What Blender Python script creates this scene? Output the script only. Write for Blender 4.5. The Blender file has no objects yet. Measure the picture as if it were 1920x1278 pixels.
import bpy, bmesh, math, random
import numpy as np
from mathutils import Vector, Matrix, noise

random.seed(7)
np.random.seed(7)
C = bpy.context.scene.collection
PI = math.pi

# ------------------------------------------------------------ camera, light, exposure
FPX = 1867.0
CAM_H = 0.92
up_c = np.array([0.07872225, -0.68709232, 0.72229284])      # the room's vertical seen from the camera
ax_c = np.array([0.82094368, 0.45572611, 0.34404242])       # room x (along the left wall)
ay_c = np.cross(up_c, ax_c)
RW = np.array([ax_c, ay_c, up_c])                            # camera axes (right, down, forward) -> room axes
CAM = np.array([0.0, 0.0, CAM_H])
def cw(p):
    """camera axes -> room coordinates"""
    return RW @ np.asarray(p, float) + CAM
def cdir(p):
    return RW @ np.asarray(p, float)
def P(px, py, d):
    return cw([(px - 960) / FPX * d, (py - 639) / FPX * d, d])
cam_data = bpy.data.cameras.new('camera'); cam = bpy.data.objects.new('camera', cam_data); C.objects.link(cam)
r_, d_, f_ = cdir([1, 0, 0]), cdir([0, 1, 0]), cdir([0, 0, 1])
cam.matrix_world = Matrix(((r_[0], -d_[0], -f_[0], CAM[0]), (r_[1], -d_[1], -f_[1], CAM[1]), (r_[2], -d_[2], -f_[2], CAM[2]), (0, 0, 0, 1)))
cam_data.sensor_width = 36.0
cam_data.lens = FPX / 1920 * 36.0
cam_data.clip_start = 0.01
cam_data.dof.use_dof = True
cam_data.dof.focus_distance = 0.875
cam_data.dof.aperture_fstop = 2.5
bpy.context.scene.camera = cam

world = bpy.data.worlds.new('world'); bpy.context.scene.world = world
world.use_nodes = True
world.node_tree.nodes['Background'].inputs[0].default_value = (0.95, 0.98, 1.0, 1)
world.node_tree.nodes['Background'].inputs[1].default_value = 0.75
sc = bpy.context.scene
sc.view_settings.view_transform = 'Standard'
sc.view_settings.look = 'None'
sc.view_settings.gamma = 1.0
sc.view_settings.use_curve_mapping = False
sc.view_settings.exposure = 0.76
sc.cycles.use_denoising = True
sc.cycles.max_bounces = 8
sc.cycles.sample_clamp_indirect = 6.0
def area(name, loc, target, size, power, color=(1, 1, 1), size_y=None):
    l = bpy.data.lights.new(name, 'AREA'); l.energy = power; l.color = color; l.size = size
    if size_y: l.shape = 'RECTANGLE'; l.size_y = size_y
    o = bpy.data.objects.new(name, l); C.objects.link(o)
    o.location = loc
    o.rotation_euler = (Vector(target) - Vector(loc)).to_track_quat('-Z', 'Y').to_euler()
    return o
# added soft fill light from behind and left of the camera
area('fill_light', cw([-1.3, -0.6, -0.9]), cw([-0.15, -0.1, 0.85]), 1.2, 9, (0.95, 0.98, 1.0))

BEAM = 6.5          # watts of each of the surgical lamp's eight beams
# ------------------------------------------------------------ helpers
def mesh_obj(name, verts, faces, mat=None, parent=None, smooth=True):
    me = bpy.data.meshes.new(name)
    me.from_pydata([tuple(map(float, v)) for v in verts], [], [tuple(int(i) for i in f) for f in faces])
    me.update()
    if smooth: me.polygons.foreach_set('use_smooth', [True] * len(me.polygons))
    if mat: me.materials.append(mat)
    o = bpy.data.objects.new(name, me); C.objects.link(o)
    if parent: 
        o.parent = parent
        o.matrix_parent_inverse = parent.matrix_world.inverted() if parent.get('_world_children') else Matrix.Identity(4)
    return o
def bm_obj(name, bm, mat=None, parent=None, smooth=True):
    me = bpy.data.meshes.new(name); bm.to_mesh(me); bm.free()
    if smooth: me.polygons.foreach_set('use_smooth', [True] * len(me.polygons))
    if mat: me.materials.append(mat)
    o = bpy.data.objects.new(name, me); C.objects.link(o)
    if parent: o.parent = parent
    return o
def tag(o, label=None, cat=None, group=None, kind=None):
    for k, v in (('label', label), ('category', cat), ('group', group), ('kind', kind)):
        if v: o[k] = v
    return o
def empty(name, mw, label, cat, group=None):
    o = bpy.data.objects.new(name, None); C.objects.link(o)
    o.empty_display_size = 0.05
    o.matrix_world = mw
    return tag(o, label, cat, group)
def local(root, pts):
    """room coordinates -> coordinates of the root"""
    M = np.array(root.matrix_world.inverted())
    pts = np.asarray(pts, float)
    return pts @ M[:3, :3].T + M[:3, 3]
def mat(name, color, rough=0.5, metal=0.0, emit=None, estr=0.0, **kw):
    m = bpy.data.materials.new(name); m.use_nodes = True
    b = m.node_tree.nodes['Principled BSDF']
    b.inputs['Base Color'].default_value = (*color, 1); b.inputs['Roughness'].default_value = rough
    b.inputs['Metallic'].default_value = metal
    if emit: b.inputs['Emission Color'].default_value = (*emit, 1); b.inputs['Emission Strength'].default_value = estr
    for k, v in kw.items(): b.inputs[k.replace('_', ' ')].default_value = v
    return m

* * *

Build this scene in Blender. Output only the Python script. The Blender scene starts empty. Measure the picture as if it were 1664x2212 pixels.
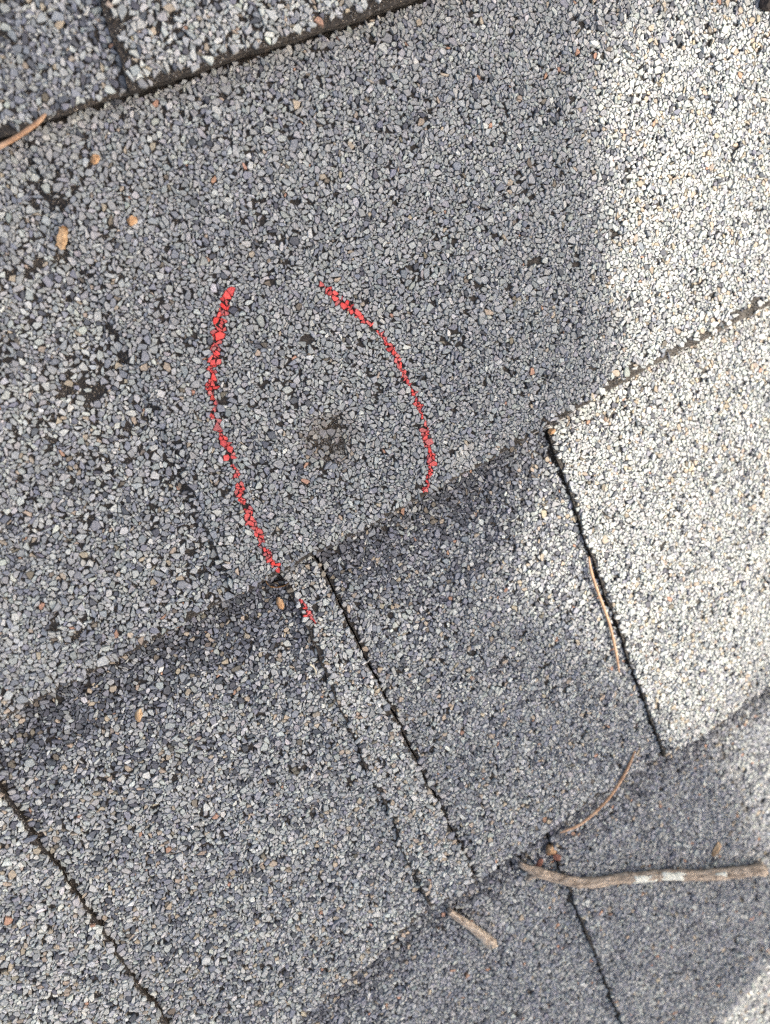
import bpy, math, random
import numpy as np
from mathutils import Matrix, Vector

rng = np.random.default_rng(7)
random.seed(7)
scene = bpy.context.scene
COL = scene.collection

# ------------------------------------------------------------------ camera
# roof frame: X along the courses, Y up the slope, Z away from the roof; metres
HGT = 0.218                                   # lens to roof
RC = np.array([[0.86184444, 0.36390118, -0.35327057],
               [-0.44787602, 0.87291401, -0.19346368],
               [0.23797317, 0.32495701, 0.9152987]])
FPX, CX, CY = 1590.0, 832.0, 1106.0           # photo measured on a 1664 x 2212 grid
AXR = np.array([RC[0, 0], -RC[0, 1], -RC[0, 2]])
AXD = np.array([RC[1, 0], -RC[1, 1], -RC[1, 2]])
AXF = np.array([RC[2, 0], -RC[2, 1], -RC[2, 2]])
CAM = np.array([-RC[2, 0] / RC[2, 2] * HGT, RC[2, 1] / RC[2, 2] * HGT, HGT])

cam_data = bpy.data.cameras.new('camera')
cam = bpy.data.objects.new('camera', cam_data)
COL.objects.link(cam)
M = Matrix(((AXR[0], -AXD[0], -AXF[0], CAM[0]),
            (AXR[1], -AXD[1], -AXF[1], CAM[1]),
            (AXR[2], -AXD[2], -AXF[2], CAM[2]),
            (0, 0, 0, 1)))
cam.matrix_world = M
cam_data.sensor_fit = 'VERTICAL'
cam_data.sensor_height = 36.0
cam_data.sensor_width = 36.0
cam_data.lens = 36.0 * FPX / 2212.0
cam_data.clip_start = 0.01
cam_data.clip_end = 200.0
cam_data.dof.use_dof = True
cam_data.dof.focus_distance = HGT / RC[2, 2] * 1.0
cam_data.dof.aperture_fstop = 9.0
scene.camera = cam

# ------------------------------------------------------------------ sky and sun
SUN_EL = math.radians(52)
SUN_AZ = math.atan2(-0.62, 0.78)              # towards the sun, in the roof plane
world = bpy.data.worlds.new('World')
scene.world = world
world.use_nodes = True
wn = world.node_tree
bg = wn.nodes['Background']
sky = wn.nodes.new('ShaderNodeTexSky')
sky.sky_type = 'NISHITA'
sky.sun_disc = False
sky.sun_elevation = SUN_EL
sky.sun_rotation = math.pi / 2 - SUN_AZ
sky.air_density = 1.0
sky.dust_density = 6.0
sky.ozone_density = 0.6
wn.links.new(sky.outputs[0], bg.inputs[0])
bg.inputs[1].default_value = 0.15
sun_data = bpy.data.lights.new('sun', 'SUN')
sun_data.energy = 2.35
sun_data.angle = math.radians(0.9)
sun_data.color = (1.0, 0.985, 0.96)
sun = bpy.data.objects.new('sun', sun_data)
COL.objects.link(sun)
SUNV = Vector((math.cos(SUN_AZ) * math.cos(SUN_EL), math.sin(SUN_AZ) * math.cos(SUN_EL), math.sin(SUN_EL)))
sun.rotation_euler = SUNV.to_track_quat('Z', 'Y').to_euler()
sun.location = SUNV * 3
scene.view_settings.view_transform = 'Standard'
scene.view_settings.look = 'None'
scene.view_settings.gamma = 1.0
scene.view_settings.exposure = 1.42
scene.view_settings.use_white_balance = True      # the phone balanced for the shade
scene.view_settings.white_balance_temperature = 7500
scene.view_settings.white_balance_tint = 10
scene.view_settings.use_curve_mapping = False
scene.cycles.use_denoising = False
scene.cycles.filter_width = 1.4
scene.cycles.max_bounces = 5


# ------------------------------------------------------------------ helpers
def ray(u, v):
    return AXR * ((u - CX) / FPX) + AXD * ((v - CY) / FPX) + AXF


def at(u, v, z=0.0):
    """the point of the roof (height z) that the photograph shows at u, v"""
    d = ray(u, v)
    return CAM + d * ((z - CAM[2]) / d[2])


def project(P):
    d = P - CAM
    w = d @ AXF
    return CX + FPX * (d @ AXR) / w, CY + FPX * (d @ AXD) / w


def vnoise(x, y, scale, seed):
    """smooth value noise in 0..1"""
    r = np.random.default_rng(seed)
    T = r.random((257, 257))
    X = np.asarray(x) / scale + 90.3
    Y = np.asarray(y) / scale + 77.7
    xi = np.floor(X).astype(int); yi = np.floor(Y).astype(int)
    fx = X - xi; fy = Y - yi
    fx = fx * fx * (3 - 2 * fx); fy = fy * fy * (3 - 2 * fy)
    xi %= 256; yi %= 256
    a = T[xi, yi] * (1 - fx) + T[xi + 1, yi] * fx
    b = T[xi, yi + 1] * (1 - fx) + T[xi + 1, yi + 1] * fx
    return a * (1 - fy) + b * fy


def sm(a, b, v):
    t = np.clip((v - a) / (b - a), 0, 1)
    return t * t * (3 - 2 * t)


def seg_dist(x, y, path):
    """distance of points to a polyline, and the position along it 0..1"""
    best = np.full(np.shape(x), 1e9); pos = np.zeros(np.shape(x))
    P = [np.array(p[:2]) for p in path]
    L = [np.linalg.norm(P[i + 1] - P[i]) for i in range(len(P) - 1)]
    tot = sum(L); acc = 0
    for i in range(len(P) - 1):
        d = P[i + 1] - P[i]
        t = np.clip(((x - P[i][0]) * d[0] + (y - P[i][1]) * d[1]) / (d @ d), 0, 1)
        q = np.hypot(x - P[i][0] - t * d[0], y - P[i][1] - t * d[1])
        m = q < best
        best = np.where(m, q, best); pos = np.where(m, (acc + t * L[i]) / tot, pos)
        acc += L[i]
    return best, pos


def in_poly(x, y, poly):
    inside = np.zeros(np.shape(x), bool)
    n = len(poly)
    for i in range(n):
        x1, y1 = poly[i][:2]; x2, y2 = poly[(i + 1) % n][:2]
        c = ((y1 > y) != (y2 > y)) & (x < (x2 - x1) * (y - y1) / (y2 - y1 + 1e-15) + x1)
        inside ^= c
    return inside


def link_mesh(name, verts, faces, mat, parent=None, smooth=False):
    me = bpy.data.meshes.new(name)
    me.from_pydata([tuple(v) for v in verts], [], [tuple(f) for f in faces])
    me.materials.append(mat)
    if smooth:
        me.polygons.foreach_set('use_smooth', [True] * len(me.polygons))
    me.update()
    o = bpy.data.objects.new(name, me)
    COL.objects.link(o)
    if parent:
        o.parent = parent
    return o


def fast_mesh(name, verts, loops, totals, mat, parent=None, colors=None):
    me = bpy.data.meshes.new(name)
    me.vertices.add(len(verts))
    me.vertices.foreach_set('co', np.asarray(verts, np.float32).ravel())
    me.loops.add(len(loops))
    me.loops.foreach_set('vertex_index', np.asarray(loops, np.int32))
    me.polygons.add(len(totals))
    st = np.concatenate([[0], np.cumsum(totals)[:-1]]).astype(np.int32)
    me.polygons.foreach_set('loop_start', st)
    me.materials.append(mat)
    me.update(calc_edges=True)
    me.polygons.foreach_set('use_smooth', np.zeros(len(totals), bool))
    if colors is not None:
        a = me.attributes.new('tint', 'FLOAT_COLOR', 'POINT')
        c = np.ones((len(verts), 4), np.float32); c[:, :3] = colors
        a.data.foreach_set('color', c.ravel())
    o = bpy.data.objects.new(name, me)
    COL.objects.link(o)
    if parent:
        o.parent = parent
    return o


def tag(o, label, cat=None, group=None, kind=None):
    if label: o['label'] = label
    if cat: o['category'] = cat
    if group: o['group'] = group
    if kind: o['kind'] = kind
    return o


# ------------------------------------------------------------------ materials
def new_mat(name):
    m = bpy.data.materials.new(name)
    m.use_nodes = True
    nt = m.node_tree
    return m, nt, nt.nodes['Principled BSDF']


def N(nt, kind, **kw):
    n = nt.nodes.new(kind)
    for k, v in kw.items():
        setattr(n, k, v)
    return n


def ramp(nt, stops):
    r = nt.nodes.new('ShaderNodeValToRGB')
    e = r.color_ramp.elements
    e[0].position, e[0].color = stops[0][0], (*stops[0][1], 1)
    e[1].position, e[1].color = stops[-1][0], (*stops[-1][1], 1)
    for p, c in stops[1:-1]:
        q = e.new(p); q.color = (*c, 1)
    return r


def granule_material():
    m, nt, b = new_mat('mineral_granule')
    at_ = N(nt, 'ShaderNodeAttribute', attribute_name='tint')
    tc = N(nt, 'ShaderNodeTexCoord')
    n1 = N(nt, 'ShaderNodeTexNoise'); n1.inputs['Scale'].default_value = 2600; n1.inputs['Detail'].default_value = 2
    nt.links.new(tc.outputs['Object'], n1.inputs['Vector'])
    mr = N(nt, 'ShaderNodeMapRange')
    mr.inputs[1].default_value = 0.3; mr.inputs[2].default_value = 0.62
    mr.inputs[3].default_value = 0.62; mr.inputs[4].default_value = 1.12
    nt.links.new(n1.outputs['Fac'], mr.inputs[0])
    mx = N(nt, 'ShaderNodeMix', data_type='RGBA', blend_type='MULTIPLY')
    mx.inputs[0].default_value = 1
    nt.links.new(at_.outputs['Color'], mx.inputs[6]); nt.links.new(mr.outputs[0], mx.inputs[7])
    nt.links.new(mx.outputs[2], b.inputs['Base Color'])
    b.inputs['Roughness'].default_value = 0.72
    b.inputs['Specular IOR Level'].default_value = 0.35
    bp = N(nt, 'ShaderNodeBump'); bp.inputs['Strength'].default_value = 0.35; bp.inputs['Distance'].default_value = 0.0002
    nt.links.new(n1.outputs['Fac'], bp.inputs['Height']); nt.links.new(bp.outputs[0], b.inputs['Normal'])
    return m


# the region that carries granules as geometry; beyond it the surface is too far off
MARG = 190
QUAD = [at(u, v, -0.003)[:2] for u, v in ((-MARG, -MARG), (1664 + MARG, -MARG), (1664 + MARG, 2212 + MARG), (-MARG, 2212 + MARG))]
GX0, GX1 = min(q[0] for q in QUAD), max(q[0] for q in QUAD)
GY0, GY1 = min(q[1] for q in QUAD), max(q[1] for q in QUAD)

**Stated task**
Each line that contains the string "were" counts once; say how many there are and nothing else.

**Problem solution**
2